The alpha and helion particle charge radius difference from spectroscopy of quantum-degenerate helium

TL;DR

This study precisely measured the charge radius difference between helion and alpha particles using helium spectroscopy, providing a benchmark for nuclear models and revealing a significant deviation from muonic helium spectroscopy results.

Contribution

It presents the most accurate measurement of the helion-alpha charge radius difference using quantum-degenerate helium spectroscopy, offering a new benchmark for nuclear structure calculations.

Findings

Charge radius difference: 1.0757(15) fm^2

Order of magnitude improved accuracy

3.6 sigma deviation from muonic helium results

Abstract

Accurate spectroscopic measurements of calculable systems provide a powerful method for testing the Standard Model and extracting fundamental constants.

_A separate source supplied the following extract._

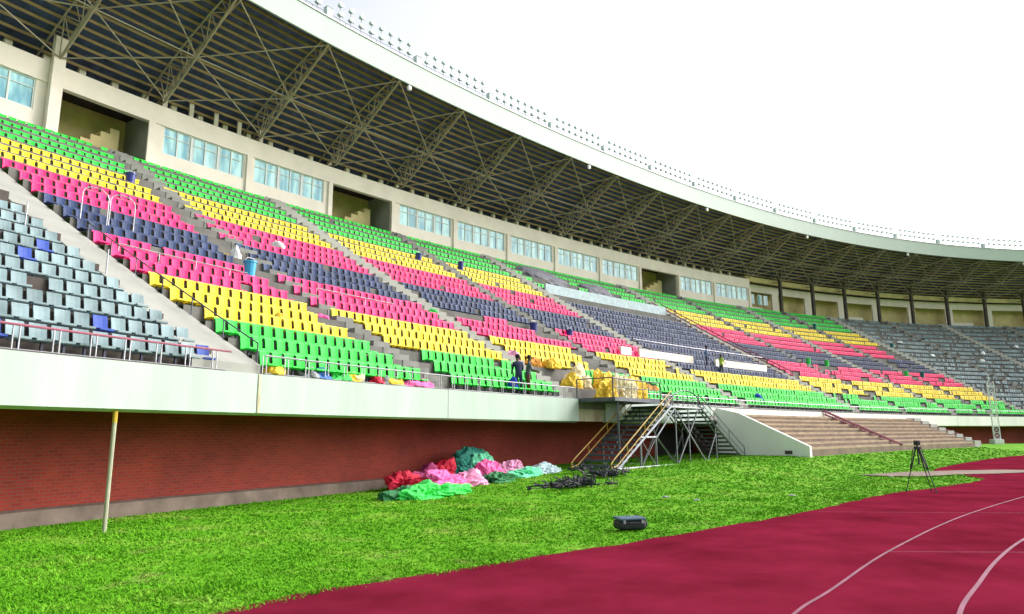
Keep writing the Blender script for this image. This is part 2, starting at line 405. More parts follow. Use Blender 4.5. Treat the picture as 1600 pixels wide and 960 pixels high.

Recently, spectroscopic measurements of finite nuclear size effects in normal and muonic hydrogen resulted in unexpectedly large adjustments of the proton charge radius and the Rydberg constant. We measured the $2^3\mathrm{S}\rightarrow2^1\mathrm{S}$ transition frequency in a Fermi gas of $^3$He with an order of magnitude higher accuracy than before. Together with a previous measurement in a $^4$He Bose-Einstein condensate, a squared charge radius difference $r^2_h - r^2_{\alpha} = 1.0757(15)\ \mathrm{fm^2}$ is determined between the helion and alpha particle. This measurement provides a benchmark with unprecedented accuracy for nuclear structure calculations. A deviation of 3.6$\sigma$ is found with a determination (arXiv:2305.11679) based on spectroscopy of muonic helium ions.